The message was posted after Trump wrote, and then deleted, an earlier one moments beforehand.
Trump converted to Judaism before marrying her husband, Jared Kushner, an Orthodox Jew, putting her in a position to be a prominent voice at a moment when a number of anti-Semitic episodes have taken place around the country.
Her previous substantive effort in the White House involved convening a women’s business council, an event she helped create, when Prime Minister Justin Trudeau of Canada visited the president.
On Monday, 11 separate bomb scares were called into Jewish community centers around the country. They were the latest in a string of such threats since the start of the year.
“Since the beginning of this year, we’ve seen four waves of these threats — we’ve never seen that before,” said David E. Posner, director of strategic performance at the JCC Association of North America. Just one community center reported such a threat in all of 2016, he said.
The centers threatened on Monday were in Albuquerque; Birmingham, Alabama; Buffalo, New York; Chicago; Cleveland; Houston; Milwaukee; Nashville; St. Paul; Tampa, Florida; and Tulsa, Oklahoma. Like the earlier threats, they were deemed hoaxes, but not before several of the centers were evacuated as a precaution.
Donald Trump has been criticized as slow to condemn anti-Semitic comments, and his candidacy was hailed by white nationalists and white supremacists throughout 2016.
On Thursday, at his first lengthy news conference alone as president, Trump was asked by a reporter for a Jewish magazine how the government plans to respond to the increase in such anti-Semitic incidents. The president responded angrily, saying the question was “insulting” and that he was the “least anti-Semitic person in the world.”
In addition to Ivanka Trump’s statement, the Trump administration addressed the issue more directly Monday.
“Hatred and hate-motivated violence of any kind have no place in a country founded on the promise of individual freedom,” Lindsay Walters, White House deputy press secretary, said in a statement. “The president has made it abundantly clear that these actions are unacceptable.”

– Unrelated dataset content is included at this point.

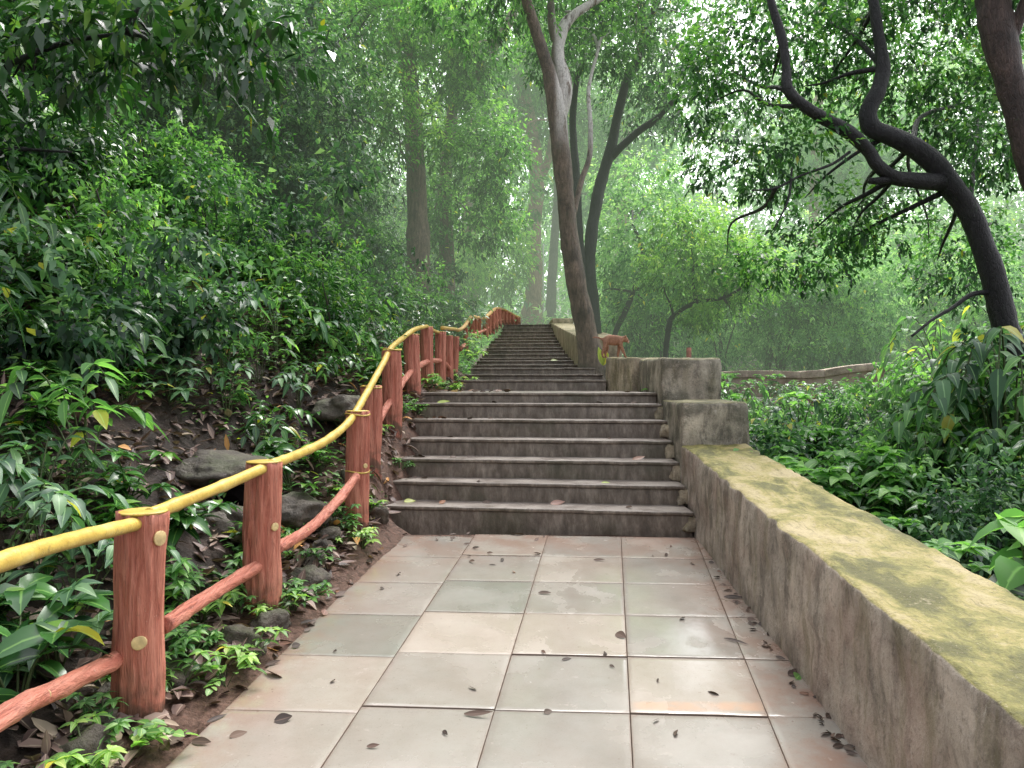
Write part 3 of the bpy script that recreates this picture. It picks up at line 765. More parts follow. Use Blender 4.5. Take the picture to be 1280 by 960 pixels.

Also Monday, police in University City, Missouri, near St. Louis, were investigating vandalism at a Jewish cemetery where dozens of headstones were damaged, according to reports.
Many cemeteries have sustained vandalism, and police have not said whether they believed the episode in University City was motivated by anti-Semitism. Even so, Gov. Eric Greitens said on Twitter that he was “disgusted to hear about the senseless act of desecration,” issuing the kind of condemnation that Jonathan A. Greenblatt, chief executive of the Anti-Defamation League, had urged of all politicians.
“We look to our political leaders at all levels to speak out against such threats directed against Jewish institutions, to make it clear that such actions are unacceptable,” he said in a statement about the bomb threats.